INSTRUCTIONS TO FOLLOW :: Where a line of the material contains the string "picture", copy that line.

PROVIDED MATERIAL ::
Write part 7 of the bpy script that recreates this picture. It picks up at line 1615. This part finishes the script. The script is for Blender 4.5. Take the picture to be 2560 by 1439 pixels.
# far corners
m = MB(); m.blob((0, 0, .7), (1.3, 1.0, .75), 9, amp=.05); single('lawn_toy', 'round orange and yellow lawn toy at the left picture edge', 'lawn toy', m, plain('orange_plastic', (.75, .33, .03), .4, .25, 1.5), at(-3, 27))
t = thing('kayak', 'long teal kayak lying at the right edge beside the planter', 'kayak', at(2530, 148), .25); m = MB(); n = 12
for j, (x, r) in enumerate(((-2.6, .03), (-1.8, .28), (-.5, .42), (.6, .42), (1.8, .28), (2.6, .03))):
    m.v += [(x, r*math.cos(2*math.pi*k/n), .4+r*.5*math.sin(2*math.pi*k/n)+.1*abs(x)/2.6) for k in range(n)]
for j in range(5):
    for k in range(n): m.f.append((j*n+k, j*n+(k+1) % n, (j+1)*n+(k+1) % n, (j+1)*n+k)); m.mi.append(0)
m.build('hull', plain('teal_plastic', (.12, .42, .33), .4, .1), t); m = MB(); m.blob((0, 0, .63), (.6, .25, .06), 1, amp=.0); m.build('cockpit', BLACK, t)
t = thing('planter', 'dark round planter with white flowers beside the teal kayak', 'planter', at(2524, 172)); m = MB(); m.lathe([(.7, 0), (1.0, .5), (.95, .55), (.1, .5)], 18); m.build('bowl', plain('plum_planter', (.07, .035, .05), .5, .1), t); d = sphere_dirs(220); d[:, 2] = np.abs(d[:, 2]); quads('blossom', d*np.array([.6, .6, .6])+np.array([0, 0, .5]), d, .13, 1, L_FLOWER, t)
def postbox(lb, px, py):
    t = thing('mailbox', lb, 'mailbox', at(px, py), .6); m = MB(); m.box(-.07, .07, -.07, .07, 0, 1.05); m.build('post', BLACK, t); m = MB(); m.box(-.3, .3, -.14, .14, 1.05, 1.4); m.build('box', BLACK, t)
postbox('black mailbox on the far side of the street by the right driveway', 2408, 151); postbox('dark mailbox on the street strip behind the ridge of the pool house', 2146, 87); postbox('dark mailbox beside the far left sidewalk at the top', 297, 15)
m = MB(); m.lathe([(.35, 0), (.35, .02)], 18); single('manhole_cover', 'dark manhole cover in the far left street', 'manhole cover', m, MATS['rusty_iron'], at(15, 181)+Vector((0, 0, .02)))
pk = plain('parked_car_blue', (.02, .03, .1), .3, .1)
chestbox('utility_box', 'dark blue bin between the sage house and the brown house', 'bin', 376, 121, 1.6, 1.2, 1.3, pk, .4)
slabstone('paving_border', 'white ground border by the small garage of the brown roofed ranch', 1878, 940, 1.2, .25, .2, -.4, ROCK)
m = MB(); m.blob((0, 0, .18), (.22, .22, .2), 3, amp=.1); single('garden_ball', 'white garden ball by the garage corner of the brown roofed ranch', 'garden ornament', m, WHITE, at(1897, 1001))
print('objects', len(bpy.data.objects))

EXERCISE ANSWER ::
Write part 7 of the bpy script that recreates this picture. It picks up at line 1615. This part finishes the script. The script is for Blender 4.5. Take the picture to be 2560 by 1439 pixels.
m = MB(); m.blob((0, 0, .7), (1.3, 1.0, .75), 9, amp=.05); single('lawn_toy', 'round orange and yellow lawn toy at the left picture edge', 'lawn toy', m, plain('orange_plastic', (.75, .33, .03), .4, .25, 1.5), at(-3, 27))